1) What is your department’s vision of General Education? (set 3)
The current model is a good one. There is a balance between distribution credits and the Humanities core. The historical component is very important. The multidisciplinary aspect of Humanities is also important. Students should be exposed to students in other disciplines; they are enriched by this contact, bringing in knowledge from other methodologies and disciplines. General Education should fulfill our institution’s mission statement.
General Education enables critical thinking and reflection on values; it encourages learning about different perspectives and points of view.
If UNCA is about the liberal arts, then general education needs to be integral to the education students receive. It needs to be interdisciplinary in nature. By integral, we mean to say that it should not be only about training or cultivating a discreet set of skills; rather, general education should prepare students to address future problems, to be able to meet social changes, to become active citizens.
General Education should teach people to communicate (write/speak and listen) and give them ideas with which to think. One way to conceptualize this is to imagine two categories of requirements: communication courses (e.g., writing, foreign language, math, library research, technology) and ideas courses. The latter would help people understand how ideas evolve, specifically those ideas relevant to our world (i.e., to contemporary life).
A key aspect of General Education is helping students learn how to learn, introducing them to the methodologies of learning. For example, students could learn about how to read a newspaper, how to analyze global and domestic events from the perspective of a committed by objective (or disinterested) perspective. We must take a realistic look at our students, demographically, scholastically, and design a system that meets their needs.
General Education is less about content, more about process. The content of General Education courses could vary along any number of themes. Our focus should be to model a passion for learning. When General Education courses become totally content-driven, they risk becoming formalistic and may miss discussion of how people create contents/ideas.
As an organizing theme, the questions of "Who am I?" "Why am I here?" and "Where am I going" are fundamental to the liberal arts. Many of our students have no clue as to the nature of the community from which they come or in which they find themselves.
General Education courses should use general contents/themes rather than discipline-focused content. If we want many faculty to participate, and we use general contents/themes, faculty will gravitate towards the ones that fit with their interests and expertise. For General Education to be successful, instructors must feel that they have command of the material, be invested in the courses, have a connection to the process.
Some faculty view General Education primarily as fitting in the first 2 years of students' programs; others favor a model that spreads courses across all 4 years.
May need to have distribution requirements both in the communication and ideas segments to ensure broad skill development and idea-building.
GE should not only teach students information, but help them apply specifics to their lives. Courses should give information with context.

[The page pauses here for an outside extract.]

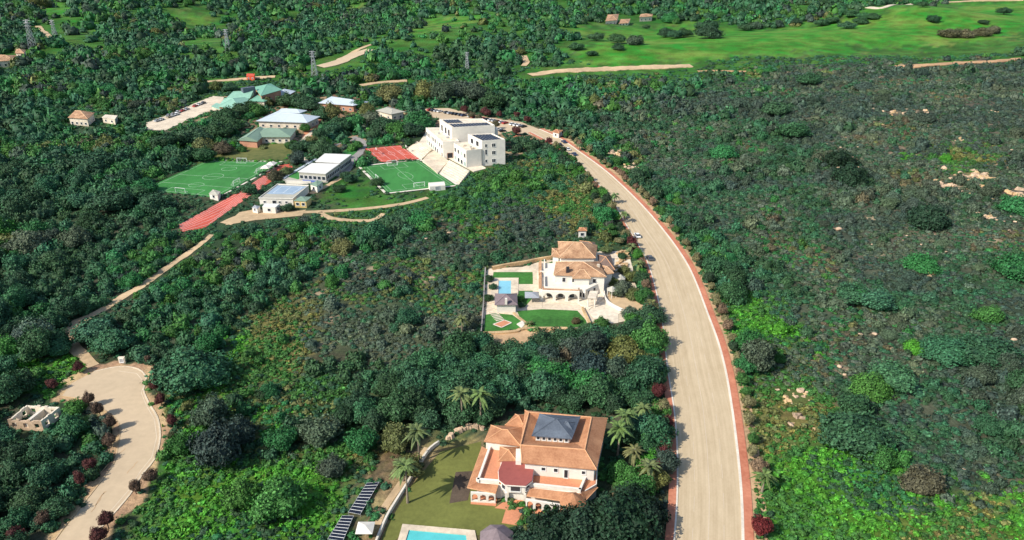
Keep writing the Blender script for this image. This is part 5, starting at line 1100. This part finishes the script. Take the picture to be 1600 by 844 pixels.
# drop trees swallowed by the surveyed ones below
HERO = [(1240,215,9,8,'teal'),(1210,180,9,8,'dark'),(1150,170,8,7,'slate'),(1262,132,9,8,'dark'),(1350,140,6,5,'slate'),(1445,190,6,5,'slate'),
 (305,600,8.5,9,'teal'),(298,592,6,8,'dark'),(345,720,6.5,9.5,'blue'),(375,690,4.5,6,'slate'),(335,665,4,7.5,'slate'),(565,705,4.2,5.5,'emerald'),(500,690,5,6,'grey'),(435,800,6,7,'green'),(520,742,3.2,4.5,'grey'),(440,700,3.8,5,'emerald'),
 (380,785,4,5,'green'),(862,848,6.5,6.5,'deep'),(965,838,7,8.5,'deep'),(915,846,6,7,'deep'),(1010,826,5,6.5,'deep'),(985,800,4.5,5.5,'deep'),(828,860,4,4.5,'deep'),(975,457,3.2,4,'grey'),(985,440,2.6,3.6,'olive'),(962,462,2.4,3.2,'grey'),(950,428,2.0,3,'dark'),(975,428,2.2,3,'olive'),(860,418,1.5,2,'green'),(478,236,4.5,6,'dark'),(488,228,4,5,'olive'),(455,232,3.5,4,'green'),(500,222,5,7,'dark'),(478,206,3.5,4.5,'green'),(395,224,3,3,'green'),(370,226,3.5,4,'dark'),(392,172,5,6,'dark'),(418,166,5,6,'olive'),(366,204,6,7,'dark'),(350,240,5,6,'brown'),(320,240,7,7,'olive'),(560,232,3,4,'green'),(585,218,4.5,6,'dark'),(640,228,3,4,'dark'),(530,300,3,3,'dark'),(450,330,3,3,'dark'),(958,447,2.2,3,'olive'),(1002,442,3,4,'dark'),(1004,474,3.2,4,'green'),(893,527,2.6,2.6,'dark'),(922,520,3,3,'dark'),(940,508,2.4,2.6,'green'),(765,440,1.6,2.4,'dark'),(764,470,1.6,2.2,'dark'),(812,470,1.6,2,'green'),(815,480,1.2,1.6,'dark'),(900,505,1.6,1.8,'brown'),(948,395,2.2,2.6,'olive'),(972,405,2.0,2.4,'dark'),(1447,352,8.5,8.5,'deep'),(1330,285,8,8,'deep'),(1312,258,7.5,7,'deep'),
 (215,315,6,6,'dark'),(432,280,4.2,4.5,'brown'),(446,274,3.6,4,'olive'),(391,303,4,4.5,'dark'),(466,256,4.5,6,'slate'),(466,238,5,6,'dark'),(505,245,6.5,9,'dark'),(520,250,5,8,'dark'),
 (340,215,10,9,'dark'),(300,225,10,9,'dark'),(260,232,10,8,'dark'),(380,182,8,8,'dark'),(355,190,8,8,'dark'),(400,180,7,7,'green'),(470,168,8,8,'dark'),(450,166,7,8,'dark'),(485,172,7,8,'dark'),(520,188,6,10,'olive'),(505,190,5,9,'dark'),
 (535,205,8,8,'dark'),(555,202,7,8,'emerald'),(520,212,6,7,'dark'),(580,195,6,8,'grey'),(600,205,7,8,'dark'),(620,212,7,8,'green'),(655,200,9,9,'emerald'),(640,212,7,7,'dark'),(560,172,5,7,'emerald'),(575,180,5,7,'olive'),(610,160,9,11,'olive'),(690,160,9,13,'grey'),(720,155,9,13,'grey'),(665,158,8,12,'olive'),(745,158,8,12,'slate'),(770,170,8,11,'dark'),
 (340,140,6,6,'olive'),(360,142,6,5,'dark'),(590,290,3.2,3.5,'dark'),(548,285,3.5,4,'dark'),(540,281,3,4,'dark'),(320,252,6,7,'dark'),(225,300,6,6,'emerald'),(150,270,12,10,'dark'),(180,330,9,9,'dark'),
 (1105,50,14,12,'dark'),(1108,60,13,11,'dark'),(1040,58,9,8,'dark'),(1055,60,9,8,'dark'),(1068,58,8,8,'dark'),(965,68,9,8,'dark'),(992,70,9,8,'slate'),(966,78,6,5,'dark'),(932,64,8,7,'dark'),(900,78,7,6,'teal'),(925,87,5,4,'dark'),(955,48,0.1,.1,'dark'),
 (1215,42,8,7,'slate'),(1180,45,9,8,'slate'),(1165,48,8,7,'dark'),(1243,38,7,6,'dark'),(1285,32,8,7,'dark'),(1300,37,8,7,'dark'),(1322,45,9,7,'dark'),(1345,38,8,7,'dark'),(1330,22,9,8,'dark'),(1350,26,8,7,'teal'),(1365,28,7,6,'dark'),
 (1438,27,6,6,'dark'),(1460,23,8,7,'dark'),(1568,23,8,8,'dark'),(1536,38,6,4,'dark'),(1010,45,5,4,'dark'),(1485,58,12,7,'brown'),(1505,58,10,7,'brown'),(1530,56,10,7,'brown'),(1550,52,9,6,'brown'),
 (120,385,6,7,'grey'),(50,395,7,8,'grey'),(75,385,7,6,'slate'),(60,530,6,6,'grey'),(35,540,6,5,'slate'),(150,530,7,6,'teal'),(178,545,6,6,'teal'),(1365,480,6,5,'teal'),(1330,470,6,5,'teal'),(1545,500,4.5,4,'green'),(1395,600,6,5,'teal'),(1360,615,5,5,'green'),
 (1330,690,8,6,'teal'),(1540,560,8,6,'teal'),(1480,560,7,5,'teal'),(1430,550,3.5,3,'bright'),(1590,330,7,6,'emerald'),(1590,430,8,8,'emerald'),(1335,470,5,4,'emerald'),(1440,420,6,5,'emerald'),(1130,245,7,6,'emerald'),(1440,760,5,3.5,'brown'),
 (970,745,3,3.5,'green'),(700,770,.1,.1,'dark'),(620,700,4,6,'olive'),(640,740,3.4,4.5,'olive'),(985,760,3.4,4,'green'),(1010,700,3.2,4,'green'),(1015,730,3,4,'bright'),(1020,760,3,4,'olive'),(985,690,3.5,5,'dark'),(1000,640,4,5,'dark'),(1030,650,3,4,'green'),(1020,610,3,4,'dark'),
 (1025,540,3,4,'dark'),(1018,560,3,4,'emerald'),(1005,520,3.4,4.5,'dark'),(1000,580,4,5,'teal'),(985,495,3.2,3.5,'grey'),(990,465,3,3.2,'olive'),(880,540,5,5,'dark'),(850,545,5,5,'dark'),(910,545,5,5,'dark'),(940,540,5,5,'teal'),(965,535,4,5,'dark'),(800,560,5,5,'dark'),(770,565,5,5,'dark'),(830,560,4.5,5,'teal'),
 (990,510,3,4,'green'),(770,452,1.5,2,'dark')]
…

A science GE course should teach the scientific process and the major concepts.
General Education should provide a broad liberal arts education. This includes two main goals: providing general knowledge in a variety of fields and teaching basic skills (e.g., how to study). These elements also help prepare students for study in their major fields.
General Education courses could themselves be first courses in the major. In some cases students may be beyond the skill/knowledge level of a General Education course and are better served by taking a more advanced course. One example of this is natural science majors who are ready to take more sophisticated lab science courses as new freshmen.
Data (examined by one faculty member) indicate that within the UNC system, UNCA graduates are at the bottom of the earning pool after graduation, below even graduates from some traditionally Black colleges. This suggests that UNCA students may not be as well prepared in their majors as students from other UNC campuses. UNCA should not focus on General Education to the exclusion of major education.
The number of semester hours dedicated to General Education at UNCA may be a problem. Some majors (e.g., natural sciences) require many cognate courses. If we are committed to excellence in the major, and also want to give students some opportunities to take purely elective courses, the General Education core may need to shrink. Letting first courses in the major fulfill General Education requirements actually reduces the extent of this problem. Free electives are important to students’ education.
This does not mean faculty reject the notion of a strong General Education core. Some faculty like the current structure and do not favor significant reductions. All faculty prefer the current type of mixed model in which there are some core General Education and also some sets of distribution/menu choices. Faculty want students to be broadly educated but there is a variety of opinions on how much guidance they need to ensure this. Some believe students left to their own devices will sample broadly; others see a need for structured General Education program with specified requirements across areas.